Transcribe the records below exactly, from their first line through the line containing "return np.concatenate([V, CV]), np.concatenate([Q, CQ[:, ::-1]". Omit every line after it.

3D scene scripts
::::::::::
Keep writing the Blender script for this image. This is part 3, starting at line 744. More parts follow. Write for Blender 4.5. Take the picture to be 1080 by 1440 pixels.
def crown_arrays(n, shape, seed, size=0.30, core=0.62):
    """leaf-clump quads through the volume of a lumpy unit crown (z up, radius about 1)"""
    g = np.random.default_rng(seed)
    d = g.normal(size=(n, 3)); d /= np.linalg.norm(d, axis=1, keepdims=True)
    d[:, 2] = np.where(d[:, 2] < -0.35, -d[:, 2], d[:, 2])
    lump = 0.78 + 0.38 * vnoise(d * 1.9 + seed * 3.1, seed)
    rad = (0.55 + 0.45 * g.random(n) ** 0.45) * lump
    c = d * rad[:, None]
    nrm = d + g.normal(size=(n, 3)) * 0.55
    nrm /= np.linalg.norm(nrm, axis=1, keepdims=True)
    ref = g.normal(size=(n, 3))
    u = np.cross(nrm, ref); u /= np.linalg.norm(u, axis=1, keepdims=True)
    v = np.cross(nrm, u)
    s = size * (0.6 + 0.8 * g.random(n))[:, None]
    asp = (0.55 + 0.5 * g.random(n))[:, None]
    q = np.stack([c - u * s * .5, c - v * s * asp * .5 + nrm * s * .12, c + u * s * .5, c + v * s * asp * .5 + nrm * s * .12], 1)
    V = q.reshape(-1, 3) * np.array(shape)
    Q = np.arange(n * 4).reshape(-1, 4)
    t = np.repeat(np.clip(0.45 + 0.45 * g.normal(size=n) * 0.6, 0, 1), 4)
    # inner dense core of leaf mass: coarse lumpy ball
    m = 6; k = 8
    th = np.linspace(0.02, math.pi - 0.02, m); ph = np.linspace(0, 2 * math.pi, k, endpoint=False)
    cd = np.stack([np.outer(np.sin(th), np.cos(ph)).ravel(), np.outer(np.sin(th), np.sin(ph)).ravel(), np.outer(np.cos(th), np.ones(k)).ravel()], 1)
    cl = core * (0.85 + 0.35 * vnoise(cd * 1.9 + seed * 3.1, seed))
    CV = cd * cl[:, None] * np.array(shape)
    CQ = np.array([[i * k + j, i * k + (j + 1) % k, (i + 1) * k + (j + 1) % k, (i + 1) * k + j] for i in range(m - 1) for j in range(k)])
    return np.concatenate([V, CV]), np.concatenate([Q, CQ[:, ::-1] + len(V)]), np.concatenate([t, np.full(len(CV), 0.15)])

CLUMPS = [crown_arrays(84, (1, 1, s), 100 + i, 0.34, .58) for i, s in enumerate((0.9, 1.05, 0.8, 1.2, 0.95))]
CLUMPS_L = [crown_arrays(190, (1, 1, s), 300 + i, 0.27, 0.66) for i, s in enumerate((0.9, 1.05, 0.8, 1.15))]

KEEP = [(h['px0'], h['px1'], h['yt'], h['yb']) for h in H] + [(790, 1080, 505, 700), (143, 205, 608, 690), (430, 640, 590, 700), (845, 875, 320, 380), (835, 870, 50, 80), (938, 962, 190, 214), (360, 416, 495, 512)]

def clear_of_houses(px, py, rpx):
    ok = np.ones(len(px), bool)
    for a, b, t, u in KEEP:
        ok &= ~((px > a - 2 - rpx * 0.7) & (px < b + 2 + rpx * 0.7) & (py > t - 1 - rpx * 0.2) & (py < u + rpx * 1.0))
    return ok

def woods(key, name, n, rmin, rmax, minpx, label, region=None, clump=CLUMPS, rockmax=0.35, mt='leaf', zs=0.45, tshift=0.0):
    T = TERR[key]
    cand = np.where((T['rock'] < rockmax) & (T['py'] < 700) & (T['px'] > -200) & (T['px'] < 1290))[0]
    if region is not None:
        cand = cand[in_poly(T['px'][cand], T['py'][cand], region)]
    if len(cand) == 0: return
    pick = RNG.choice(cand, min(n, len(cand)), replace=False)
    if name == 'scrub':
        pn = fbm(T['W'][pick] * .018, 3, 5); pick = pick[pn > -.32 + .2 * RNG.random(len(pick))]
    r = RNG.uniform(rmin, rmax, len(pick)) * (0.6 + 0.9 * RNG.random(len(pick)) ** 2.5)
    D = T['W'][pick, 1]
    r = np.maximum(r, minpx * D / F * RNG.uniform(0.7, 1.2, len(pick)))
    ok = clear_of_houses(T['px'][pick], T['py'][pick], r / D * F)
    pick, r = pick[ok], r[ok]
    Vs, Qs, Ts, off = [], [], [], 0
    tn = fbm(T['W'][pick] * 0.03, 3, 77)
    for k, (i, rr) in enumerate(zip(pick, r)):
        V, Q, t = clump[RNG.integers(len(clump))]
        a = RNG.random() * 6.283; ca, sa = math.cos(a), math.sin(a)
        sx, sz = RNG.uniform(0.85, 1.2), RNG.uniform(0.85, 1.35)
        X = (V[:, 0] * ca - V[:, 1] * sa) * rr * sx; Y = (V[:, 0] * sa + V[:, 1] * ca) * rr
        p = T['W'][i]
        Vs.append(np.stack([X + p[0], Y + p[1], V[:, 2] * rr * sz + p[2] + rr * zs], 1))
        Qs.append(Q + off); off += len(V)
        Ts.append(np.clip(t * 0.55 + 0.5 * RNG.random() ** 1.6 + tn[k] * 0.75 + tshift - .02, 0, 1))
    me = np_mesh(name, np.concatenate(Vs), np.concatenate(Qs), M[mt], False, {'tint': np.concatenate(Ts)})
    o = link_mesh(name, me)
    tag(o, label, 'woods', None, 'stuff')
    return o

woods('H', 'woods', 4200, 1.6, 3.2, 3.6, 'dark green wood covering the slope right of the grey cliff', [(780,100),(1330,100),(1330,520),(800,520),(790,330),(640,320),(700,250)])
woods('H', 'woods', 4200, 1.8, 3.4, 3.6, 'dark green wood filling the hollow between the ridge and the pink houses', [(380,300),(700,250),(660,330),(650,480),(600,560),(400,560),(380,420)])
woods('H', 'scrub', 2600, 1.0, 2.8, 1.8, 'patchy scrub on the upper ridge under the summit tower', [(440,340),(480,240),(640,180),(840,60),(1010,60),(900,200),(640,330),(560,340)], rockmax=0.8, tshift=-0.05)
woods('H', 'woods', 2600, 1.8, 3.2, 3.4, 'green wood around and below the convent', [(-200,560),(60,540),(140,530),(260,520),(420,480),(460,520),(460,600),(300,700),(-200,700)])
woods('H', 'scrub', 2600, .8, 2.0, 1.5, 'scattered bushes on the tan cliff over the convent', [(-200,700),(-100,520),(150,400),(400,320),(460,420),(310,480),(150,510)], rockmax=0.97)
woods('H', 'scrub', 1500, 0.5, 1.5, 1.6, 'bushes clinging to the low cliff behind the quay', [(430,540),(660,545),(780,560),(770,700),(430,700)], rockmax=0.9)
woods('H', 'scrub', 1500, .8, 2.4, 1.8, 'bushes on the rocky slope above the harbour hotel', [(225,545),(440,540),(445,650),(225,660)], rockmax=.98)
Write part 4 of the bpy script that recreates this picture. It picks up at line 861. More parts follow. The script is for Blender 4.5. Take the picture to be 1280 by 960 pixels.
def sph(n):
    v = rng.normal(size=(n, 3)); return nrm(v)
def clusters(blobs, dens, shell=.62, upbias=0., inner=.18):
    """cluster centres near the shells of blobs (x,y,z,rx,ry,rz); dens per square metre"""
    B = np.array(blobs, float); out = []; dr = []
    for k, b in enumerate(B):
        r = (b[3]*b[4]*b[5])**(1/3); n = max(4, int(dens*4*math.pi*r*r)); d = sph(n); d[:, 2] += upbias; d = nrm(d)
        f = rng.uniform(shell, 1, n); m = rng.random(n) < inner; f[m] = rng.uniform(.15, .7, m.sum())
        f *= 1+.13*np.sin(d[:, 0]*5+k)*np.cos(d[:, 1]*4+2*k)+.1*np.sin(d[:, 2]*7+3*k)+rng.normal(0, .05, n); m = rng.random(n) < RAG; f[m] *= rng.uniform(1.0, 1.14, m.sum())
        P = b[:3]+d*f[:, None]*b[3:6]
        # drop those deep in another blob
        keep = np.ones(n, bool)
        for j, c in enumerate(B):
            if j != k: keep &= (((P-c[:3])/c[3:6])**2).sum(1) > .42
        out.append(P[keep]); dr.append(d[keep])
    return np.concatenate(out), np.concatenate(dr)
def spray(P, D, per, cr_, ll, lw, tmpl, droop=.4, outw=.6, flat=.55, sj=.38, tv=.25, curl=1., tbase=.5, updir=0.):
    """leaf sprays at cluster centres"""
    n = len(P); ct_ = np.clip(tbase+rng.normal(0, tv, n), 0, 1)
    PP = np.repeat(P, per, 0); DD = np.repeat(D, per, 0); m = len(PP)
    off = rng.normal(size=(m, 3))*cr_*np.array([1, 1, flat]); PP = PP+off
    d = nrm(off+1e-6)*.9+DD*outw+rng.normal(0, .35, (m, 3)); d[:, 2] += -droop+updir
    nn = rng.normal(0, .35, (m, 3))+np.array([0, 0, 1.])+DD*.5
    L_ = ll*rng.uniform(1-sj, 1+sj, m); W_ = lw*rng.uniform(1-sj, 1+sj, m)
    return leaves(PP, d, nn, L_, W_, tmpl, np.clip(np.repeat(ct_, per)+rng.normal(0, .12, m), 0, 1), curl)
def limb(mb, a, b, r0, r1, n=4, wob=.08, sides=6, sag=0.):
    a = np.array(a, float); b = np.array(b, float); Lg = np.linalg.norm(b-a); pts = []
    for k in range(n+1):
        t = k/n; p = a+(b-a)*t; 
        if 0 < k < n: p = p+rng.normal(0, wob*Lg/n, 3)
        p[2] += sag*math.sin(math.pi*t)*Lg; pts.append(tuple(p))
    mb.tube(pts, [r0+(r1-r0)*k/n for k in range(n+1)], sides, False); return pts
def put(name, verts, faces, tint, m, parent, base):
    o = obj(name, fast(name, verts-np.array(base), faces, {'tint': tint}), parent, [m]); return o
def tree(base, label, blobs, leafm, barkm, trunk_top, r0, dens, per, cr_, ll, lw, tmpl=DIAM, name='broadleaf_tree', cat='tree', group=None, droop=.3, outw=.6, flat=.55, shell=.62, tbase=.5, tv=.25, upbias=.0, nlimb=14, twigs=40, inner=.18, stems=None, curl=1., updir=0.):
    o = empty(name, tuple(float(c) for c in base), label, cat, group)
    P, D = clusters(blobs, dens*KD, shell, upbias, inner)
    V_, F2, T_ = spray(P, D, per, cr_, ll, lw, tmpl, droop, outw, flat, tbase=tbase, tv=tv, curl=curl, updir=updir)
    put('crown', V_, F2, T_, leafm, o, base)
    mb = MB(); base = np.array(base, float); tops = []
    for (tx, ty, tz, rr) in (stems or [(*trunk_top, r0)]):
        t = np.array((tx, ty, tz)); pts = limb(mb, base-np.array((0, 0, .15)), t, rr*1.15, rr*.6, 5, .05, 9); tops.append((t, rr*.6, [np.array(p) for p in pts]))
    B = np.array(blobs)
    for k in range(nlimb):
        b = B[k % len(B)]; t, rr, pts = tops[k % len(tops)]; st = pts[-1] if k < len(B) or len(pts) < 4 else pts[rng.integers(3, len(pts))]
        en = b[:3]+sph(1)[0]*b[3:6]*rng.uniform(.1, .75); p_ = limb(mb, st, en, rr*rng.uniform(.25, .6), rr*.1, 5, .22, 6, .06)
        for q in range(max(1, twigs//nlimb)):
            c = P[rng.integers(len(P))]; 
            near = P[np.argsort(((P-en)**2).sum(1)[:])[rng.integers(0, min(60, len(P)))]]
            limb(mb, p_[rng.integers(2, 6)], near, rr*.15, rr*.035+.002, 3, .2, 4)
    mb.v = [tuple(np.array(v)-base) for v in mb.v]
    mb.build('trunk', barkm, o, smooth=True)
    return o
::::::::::
▶ ANSWER FOR THIS EXERCISE
Keep writing the Blender script for this image. This is part 3, starting at line 744. More parts follow. Write for Blender 4.5. Take the picture to be 1080 by 1440 pixels.
def crown_arrays(n, shape, seed, size=0.30, core=0.62):
    """leaf-clump quads through the volume of a lumpy unit crown (z up, radius about 1)"""
    g = np.random.default_rng(seed)
    d = g.normal(size=(n, 3)); d /= np.linalg.norm(d, axis=1, keepdims=True)
    d[:, 2] = np.where(d[:, 2] < -0.35, -d[:, 2], d[:, 2])
    lump = 0.78 + 0.38 * vnoise(d * 1.9 + seed * 3.1, seed)
    rad = (0.55 + 0.45 * g.random(n) ** 0.45) * lump
    c = d * rad[:, None]
    nrm = d + g.normal(size=(n, 3)) * 0.55
    nrm /= np.linalg.norm(nrm, axis=1, keepdims=True)
    ref = g.normal(size=(n, 3))
    u = np.cross(nrm, ref); u /= np.linalg.norm(u, axis=1, keepdims=True)
    v = np.cross(nrm, u)
    s = size * (0.6 + 0.8 * g.random(n))[:, None]
    asp = (0.55 + 0.5 * g.random(n))[:, None]
    q = np.stack([c - u * s * .5, c - v * s * asp * .5 + nrm * s * .12, c + u * s * .5, c + v * s * asp * .5 + nrm * s * .12], 1)
    V = q.reshape(-1, 3) * np.array(shape)
    Q = np.arange(n * 4).reshape(-1, 4)
    t = np.repeat(np.clip(0.45 + 0.45 * g.normal(size=n) * 0.6, 0, 1), 4)
    # inner dense core of leaf mass: coarse lumpy ball
    m = 6; k = 8
    th = np.linspace(0.02, math.pi - 0.02, m); ph = np.linspace(0, 2 * math.pi, k, endpoint=False)
    cd = np.stack([np.outer(np.sin(th), np.cos(ph)).ravel(), np.outer(np.sin(th), np.sin(ph)).ravel(), np.outer(np.cos(th), np.ones(k)).ravel()], 1)
    cl = core * (0.85 + 0.35 * vnoise(cd * 1.9 + seed * 3.1, seed))
    CV = cd * cl[:, None] * np.array(shape)
    CQ = np.array([[i * k + j, i * k + (j + 1) % k, (i + 1) * k + (j + 1) % k, (i + 1) * k + j] for i in range(m - 1) for j in range(k)])
    return np.concatenate([V, CV]), np.concatenate([Q, CQ[:, ::-1] + len(V)]), np.concatenate([t, np.full(len(CV), 0.15)])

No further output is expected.